In Roman times, the Porta Nigra was part of a system of four city gates, one of which stood at each side of the roughly rectangular Roman city. The Porta Nigra guarded the northern entry to the Roman city, while the Porta Alba (White Gate) was built in the east, the Porta Media (Middle Gate) in the south, and the Porta Inclyta (Famous Gate) in the west, next to the Roman bridge across the Moselle. The gates stood at the ends of the two main streets of the Roman Trier, one of which led north-south and the other east-west. Of these gates, only the Porta Nigra still exists today.

In the early Middle Ages the Roman city gates were no longer used for their original function and their stones were taken and reused for other buildings. Also iron and lead braces were broken out of the walls of the Porta Nigra for reuse. Traces of this destruction are still clearly visible on the north side of the gate.
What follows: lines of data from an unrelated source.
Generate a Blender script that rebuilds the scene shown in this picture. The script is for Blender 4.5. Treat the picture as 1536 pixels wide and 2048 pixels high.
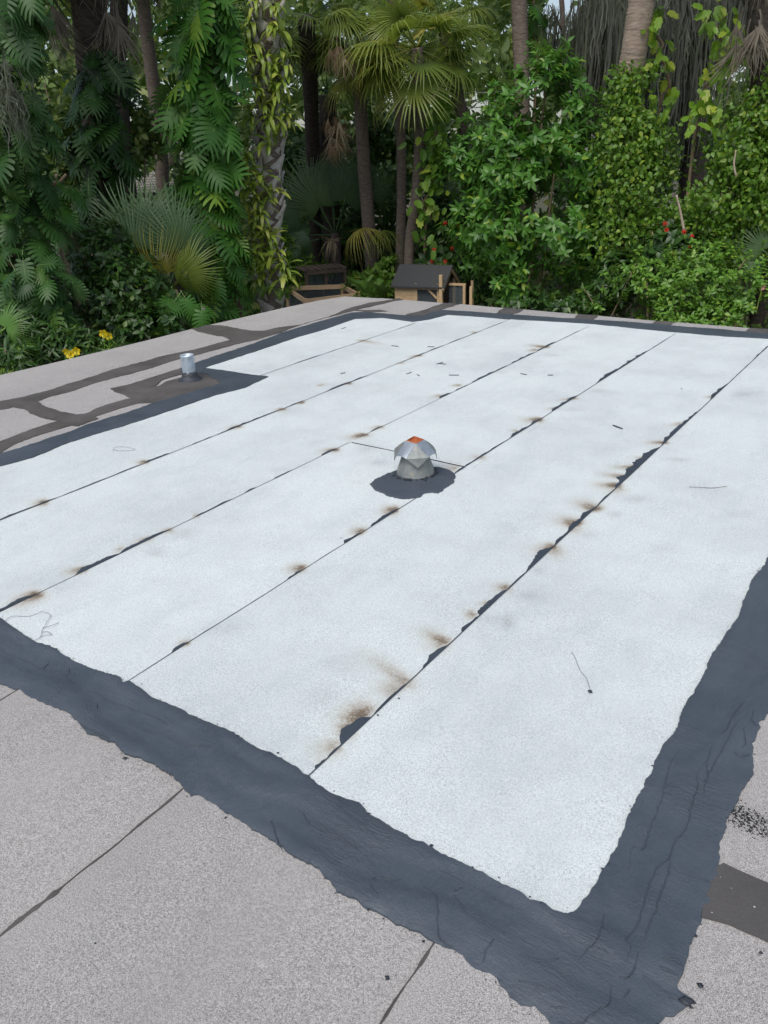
import bpy, bmesh, math, random
import numpy as np
from mathutils import Vector, Matrix
from mathutils.geometry import delaunay_2d_cdt

random.seed(7); rng = np.random.default_rng(7)
S = bpy.context.scene
COL = S.collection
for o in list(bpy.data.objects): bpy.data.objects.remove(o)

# ------------------------------------------------------------------ camera, sky, sun, exposure
H = 1.82                                    # eye height above the flat roof (m)
FPX, CX, CY = 1567.7, 768.0, 1024.0         # focal length and centre in photo pixels
RX = np.array([0.81409894, -0.21624503, 0.53896289])
RY = np.array([0.57955202, 0.36152119, -0.73035737])
RZ = np.cross(RX, RY)
CAM = np.stack([RX, RY, RZ])                # camera axes -> world
EYE = np.array([0, 0, H])
cd = bpy.data.cameras.new('camera'); cam = bpy.data.objects.new('camera', cd); COL.objects.link(cam)
m4 = np.eye(4); m4[:3, :3] = CAM; m4[:3, 3] = EYE
cam.matrix_world = Matrix(m4.tolist())
cd.sensor_fit = 'HORIZONTAL'; cd.sensor_width = 36.0; cd.lens = 36.0 * FPX / 1536.0
cd.clip_start = 0.05; cd.clip_end = 2000
S.camera = cam

SUN_EL, SUN_AZ = math.radians(58), math.radians(168)    # azimuth measured clockwise from +Y
w = bpy.data.worlds.new('World'); S.world = w; w.use_nodes = True
nt = w.node_tree; nt.nodes.clear()
sky = nt.nodes.new('ShaderNodeTexSky'); sky.sky_type = 'NISHITA'; sky.sun_disc = False
sky.sun_elevation = SUN_EL; sky.sun_rotation = SUN_AZ
sky.air_density = 1.0; sky.dust_density = 2.0; sky.ozone_density = 1.0
hs = nt.nodes.new('ShaderNodeHueSaturation'); hs.inputs['Saturation'].default_value = 0.75
bg = nt.nodes.new('ShaderNodeBackground'); bg.inputs['Strength'].default_value = 0.085
ow = nt.nodes.new('ShaderNodeOutputWorld')
nt.links.new(sky.outputs[0], hs.inputs['Color']); nt.links.new(hs.outputs[0], bg.inputs[0]); nt.links.new(bg.outputs[0], ow.inputs[0])
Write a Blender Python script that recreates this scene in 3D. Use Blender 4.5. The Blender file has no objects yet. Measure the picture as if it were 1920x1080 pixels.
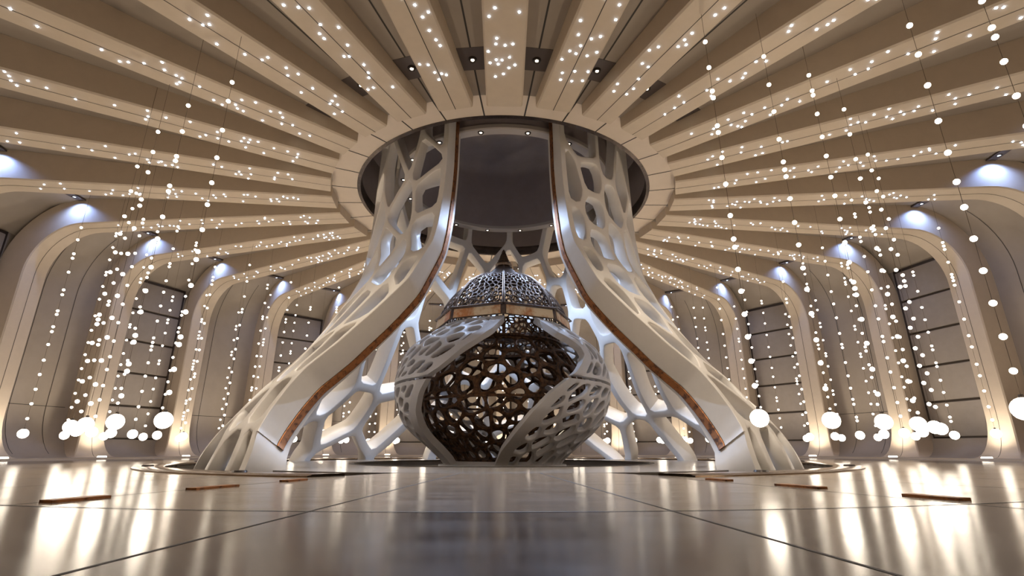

After 1028, the Greek monk Simeon lived as a hermit in the ruins of the Porta Nigra. After his death (1035) and sanctification, the Simeonstift monastery was built next to the Porta Nigra to honor him. Saving it from further destruction, the Porta Nigra was transformed into a church: The inner court of the gate was roofed and intermediate ceilings were inserted. The two middle storeys of the former gate were converted into church naves: the upper storey being for the monks and the lower storey for the general public. The ground floor with the large gates was sealed, and a large outside staircase was constructed alongside the south side (the town side) of the gate, up to the lower storey of the church. A small staircase led further up to the upper storey. The church rooms were accessible through former windows of the western tower of the Porta Nigra that were enlarged to become entrance doors (still visible today). The top floor of the western tower was used as church tower, the eastern tower was leveled, and an apse added at its east side. An additional gate - the much smaller Simeon Gate - was built adjacent to the East side of the Porta Nigra and served as a city gate in medieval times.
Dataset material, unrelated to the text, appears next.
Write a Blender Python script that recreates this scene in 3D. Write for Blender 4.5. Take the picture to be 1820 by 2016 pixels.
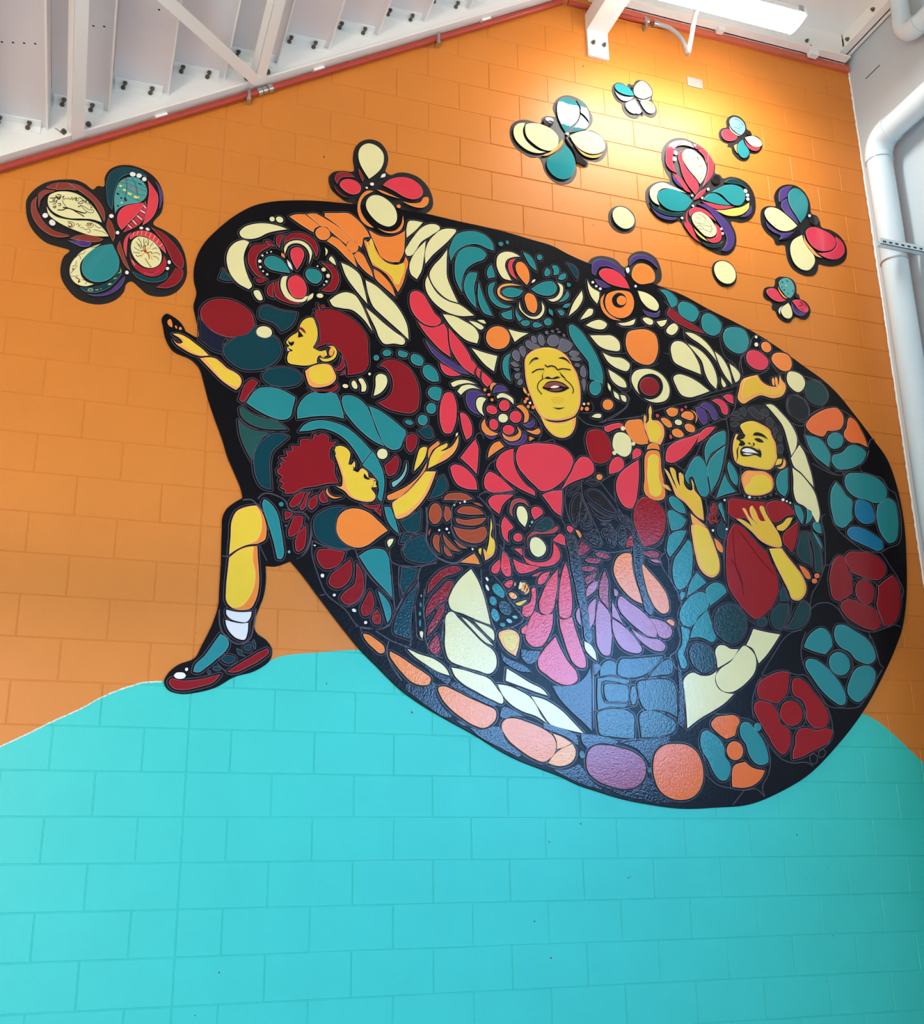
import bpy, bmesh, math, random
from mathutils import Vector, Matrix
random.seed(7)
scene = bpy.context.scene
for o in list(bpy.data.objects):
    bpy.data.objects.remove(o)
C = bpy.context.scene.collection

# ------------------------------------------------------------------ camera
cam_d = bpy.data.cameras.new('camera')
cam = bpy.data.objects.new('camera', cam_d); C.objects.link(cam)
right, up, fwd = Vector((0.94541, -0.32555, -0.01462)), Vector((-0.08801, -0.29827, 0.95041)), Vector((0.31377, 0.89725, 0.31064))
m = Matrix((right, up, -fwd)).transposed().to_4x4()
m.translation = Vector((-0.5337, -5.5285, 1.5399))
cam.matrix_world = m
cam_d.sensor_fit = 'HORIZONTAL'; cam_d.sensor_width = 36; cam_d.lens = 36 * 2205.27 / 1820
cam_d.clip_start = 0.05; cam_d.clip_end = 200
scene.camera = cam

# ------------------------------------------------------------------ view, world, light
vs = scene.view_settings
vs.view_transform = 'Standard'; vs.look = 'None'; vs.gamma = 1; vs.use_curve_mapping = False
vs.exposure = 0.50
world = bpy.data.worlds.new('sky'); scene.world = world; world.use_nodes = True
wn = world.node_tree; wn.nodes.clear()
def wnode(t, **k):
    n = wn.nodes.new(t)
    for a, b in k.items(): setattr(n, a, b)
    return n
wo = wnode('ShaderNodeOutputWorld'); wb = wnode('ShaderNodeBackground')
tc = wnode('ShaderNodeTexCoord'); sx = wnode('ShaderNodeSeparateXYZ')
rp = wnode('ShaderNodeValToRGB'); cl = wnode('ShaderNodeTexNoise'); cr = wnode('ShaderNodeValToRGB'); mx = wnode('ShaderNodeMix', data_type='RGBA')
mp = wnode('ShaderNodeMapRange')
wn.links.new(tc.outputs['Generated'], sx.inputs[0])
wn.links.new(sx.outputs['Z'], mp.inputs['Value']); mp.inputs[1].default_value = -0.3; mp.inputs[2].default_value = 0.9
wn.links.new(mp.outputs[0], rp.inputs[0])
e = rp.color_ramp.elements
e[0].position = 0.20; e[0].color = (0.16, 0.18, 0.15, 1)
e[1].position = 0.27; e[1].color = (0.24, 0.56, 1.0, 1)
x_ = rp.color_ramp.elements.new(0.6); x_.color = (0.15, 0.42, 1.0, 1)
wn.links.new(tc.outputs['Generated'], cl.inputs['Vector']); cl.inputs['Scale'].default_value = 3.2; cl.inputs['Detail'].default_value = 5
wn.links.new(cl.outputs[0], cr.inputs[0]); cr.color_ramp.elements[0].position = 0.55; cr.color_ramp.elements[1].position = 0.85
wn.links.new(cr.outputs[0], mx.inputs[0]); wn.links.new(rp.outputs[0], mx.inputs[6]); mx.inputs[7].default_value = (0.95, 0.98, 1.0, 1)
wn.links.new(mx.outputs[2], wb.inputs[0]); wb.inputs[1].default_value = 14
wn.links.new(wb.outputs[0], wo.inputs[0])

WIN_Y0, WIN_Y1, WIN_Z0, WIN_Z1, WX = -11.2, -3.2, 2.5, 4.5, 4.48
pd = bpy.data.lights.new('window_portal', 'AREA'); pd.shape = 'RECTANGLE'; pd.size = WIN_Y1 - WIN_Y0; pd.size_y = WIN_Z1 - WIN_Z0
po = bpy.data.objects.new('window_portal', pd); C.objects.link(po)
po.matrix_world = Matrix(((0, 0, 1, WX + 0.12), (1, 0, 0, (WIN_Y0 + WIN_Y1) / 2), (0, 1, 0, (WIN_Z0 + WIN_Z1) / 2), (0, 0, 0, 1)))
pd.cycles.is_portal = True
FILL_X0, FILL_X1, FILL_Z0, FILL_Z1, DY = -5.8, -2.8, 0.1, 3.2, -13.0  # glazed opening added behind the camera to fill the stair with daylight
pd2 = bpy.data.lights.new('fill_portal', 'AREA'); pd2.shape = 'RECTANGLE'; pd2.size = FILL_X1 - FILL_X0; pd2.size_y = FILL_Z1 - FILL_Z0
po2 = bpy.data.objects.new('fill_portal', pd2); C.objects.link(po2)
po2.matrix_world = Matrix(((1, 0, 0, (FILL_X0 + FILL_X1) / 2), (0, 0, -1, DY - 0.12), (0, 1, 0, (FILL_Z0 + FILL_Z1) / 2), (0, 0, 0, 1)))
pd2.cycles.is_portal = True
scene.cycles.max_bounces = 6; scene.cycles.diffuse_bounces = 4; scene.cycles.glossy_bounces = 3; scene.cycles.transmission_bounces = 2
scene.cycles.use_adaptive_sampling = True; scene.cycles.adaptive_threshold = 0.05; scene.cycles.adaptive_min_samples = 16; scene.cycles.use_light_tree = False
scene.cycles.sample_clamp_indirect = 6

# ------------------------------------------------------------------ materials
def lin(c):
    c = c / 255
    return c / 12.92 if c <= 0.04045 else ((c + 0.055) / 1.055) ** 2.4
def rgb(r, g, b): return (lin(r), lin(g), lin(b), 1)
MATS = {}
def principled(name, col, rough=0.5, metal=0.0, bump=0.0, bscale=40, coat=0.0, vary=0.0, spec=0.5, bdist=0.002):
    if name in MATS: return MATS[name]
    mt = bpy.data.materials.new(name); mt.use_nodes = True
    nt = mt.node_tree; b = nt.nodes['Principled BSDF']
    b.inputs['Base Color'].default_value = col; b.inputs['Roughness'].default_value = rough
    b.inputs['Metallic'].default_value = metal; b.inputs['Specular IOR Level'].default_value = spec
    b.inputs['Coat Weight'].default_value = coat; b.inputs['Coat Roughness'].default_value = 0.03
    g = nt.nodes.new('ShaderNodeNewGeometry')
    if bump:
        n = nt.nodes.new('ShaderNodeTexNoise'); n.inputs['Scale'].default_value = bscale; n.inputs['Detail'].default_value = 3
        bp = nt.nodes.new('ShaderNodeBump'); bp.inputs['Strength'].default_value = bump; bp.inputs['Distance'].default_value = bdist
        nt.links.new(g.outputs['Position'], n.inputs['Vector']); nt.links.new(n.outputs[0], bp.inputs['Height'])
        nt.links.new(bp.outputs[0], b.inputs['Coat Normal' if coat else 'Normal'])
    if vary:
        n2 = nt.nodes.new('ShaderNodeTexNoise'); n2.inputs['Scale'].default_value = 9; n2.inputs['Detail'].default_value = 4
        hs = nt.nodes.new('ShaderNodeHueSaturation'); hs.inputs['Color'].default_value = col
        mr = nt.nodes.new('ShaderNodeMapRange'); mr.inputs[3].default_value = 1 - vary; mr.inputs[4].default_value = 1 + vary
        nt.links.new(g.outputs['Position'], n2.inputs['Vector']); nt.links.new(n2.outputs[0], mr.inputs[0])
        nt.links.new(mr.outputs[0], hs.inputs['Value']); nt.links.new(hs.outputs[0], b.inputs['Base Color'])
    MATS[name] = mt
    return mt
PAL = dict(K=(12, 11, 16), K2=(30, 24, 28), K3=(22, 22, 28), K4=(14, 12, 16), R=(140, 24, 34), R2=(175, 36, 52), R3=(150, 62, 56), R4=(154, 10, 24),
           R5=(100, 8, 20), B=(140, 56, 42), B2=(168, 70, 66), B3=(166, 74, 46), P=(228, 62, 78), P2=(220, 56, 84), C=(236, 230, 172),
           T=(38, 136, 142), T2=(78, 160, 160), T3=(120, 182, 182), T4=(22, 116, 156), T5=(66, 124, 134), D=(8, 62, 74), D2=(34, 84, 80),
           D3=(16, 58, 62), G=(102, 101, 116), G2=(84, 81, 93), G3=(110, 118, 52), G4=(8, 62, 66), G5=(46, 46, 52), O=(244, 138, 60),
           O2=(250, 168, 84), O3=(238, 114, 54), Y=(238, 202, 66), Y2=(232, 192, 50), Y3=(234, 188, 60), Y4=(250, 226, 92), W=(240, 240, 238),
           W2=(226, 229, 230), V=(76, 56, 122), N=(22, 28, 52), N2=(13, 14, 24), N3=(10, 18, 36), M=(178, 96, 128), M2=(150, 64, 92), M3=(226, 214, 236))
def tile_mat(code):
    # brushed resin over paint: a hard clear coat with fine ripples over a matt base colour
    return principled('glaze_' + code, rgb(*PAL[code]), rough=0.5, bump=0.6, bscale=110, coat=1.0, vary=0.04, spec=0.0, bdist=0.0018)
def panel_mat(code):
    # the small wall butterflies have a smoother coat
    return principled('panel_glaze_' + code, rgb(*PAL[code]), rough=0.5, bump=0.12, bscale=60, coat=1.0, vary=0.04, spec=0.0, bdist=0.0015)
def edge_mat(code):
    # the rim of each cut piece, its colour mixed paler
    c = PAL[code]; k = 0.34 if max(c) > 60 else 0.16
    return principled('glaze_rim_' + code, rgb(*[v + (235 - v) * k for v in c]), rough=0.5)
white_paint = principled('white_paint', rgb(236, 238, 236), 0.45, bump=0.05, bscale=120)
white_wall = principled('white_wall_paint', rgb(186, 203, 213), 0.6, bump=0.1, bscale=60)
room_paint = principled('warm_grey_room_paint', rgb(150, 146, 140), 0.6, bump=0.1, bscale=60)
steel_white = principled('white_painted_steel', rgb(248, 248, 244), 0.3, bump=0.03, bscale=30)
pan_grey = principled('galvanised_pan', rgb(230, 228, 230), 0.35, metal=0.0, bump=0.05, bscale=20)
bolt_m = principled('bolt_steel', rgb(104, 98, 88), 0.5, metal=0.2)
zinc = principled('zinc_fitting', rgb(190, 190, 190), 0.3, metal=0.9)
red_pipe_m = principled('red_pipe_paint', rgb(176, 62, 48), 0.4)
pvc = principled('white_pvc', rgb(202, 222, 231), 0.22, coat=0.3)
grey_pvc = principled('grey_conduit', rgb(170, 168, 170), 0.5)
dark_m = principled('dark_gap', rgb(35, 33, 33), 0.8)
plate_m = principled('plate_label', rgb(168, 158, 152), 0.4)
floor_m = principled('floor_concrete', rgb(226, 222, 214), 0.5, bump=0.1, bscale=8, vary=0.06)
lamp_m = bpy.data.materials.new('lamp_diffuser'); lamp_m.use_nodes = True
b = lamp_m.node_tree.nodes['Principled BSDF']; b.inputs['Base Color'].default_value = (1, 1, 1, 1)
b.inputs['Emission Color'].default_value = (1.0, 0.95, 0.88, 1); b.inputs['Emission Strength'].default_value = 58
glass_m = bpy.data.materials.new('window_glass'); glass_m.use_nodes = True
nt = glass_m.node_tree; nt.nodes.clear()
go = nt.nodes.new('ShaderNodeOutputMaterial'); gm = nt.nodes.new('ShaderNodeMixShader'); gt = nt.nodes.new('ShaderNodeBsdfTransparent'); gg = nt.nodes.new('ShaderNodeBsdfGlossy')
gg.inputs['Roughness'].default_value = 0.02
gm.inputs[0].default_value = 0.06; nt.links.new(gt.outputs[0], gm.inputs[1]); nt.links.new(gg.outputs[0], gm.inputs[2]); nt.links.new(gm.outputs[0], go.inputs[0])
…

In 1802 Napoleon Bonaparte dissolved the church in the Porta Nigra and the monastery beside it, along with the vast majority of Trier"s numerous churches and monasteries. On his visit to Trier in 1804, Napoleon ordered that the Porta Nigra be converted back to its Roman form. Only the apse was kept; but the eastern tower was not rebuilt to its original height. Local legend has it that Napoleon originally wanted to completely tear down the church, but locals convinced him that the church had actually been a Gaulish festival hall before being turned into a church. Another version of the story is that they told him about its Roman origins, persuading him to convert the gate back to its original form.

In 1986 the Porta Nigra was designated a World Heritage Site, along with other Roman monuments in Trier and its surroundings. The modern appearance of the Porta Nigra goes back almost unchanged to the reconstruction ordered by Napoleon. At the south side of the Porta Nigra, remains of Roman columns line the last 100 m of the street leading to the gate. Positioned where they had stood in Roman times, they give a slight impression of the aspect of the original Roman street that was lined with colonnades. The Porta Nigra, including the upper floors, is open to visitors.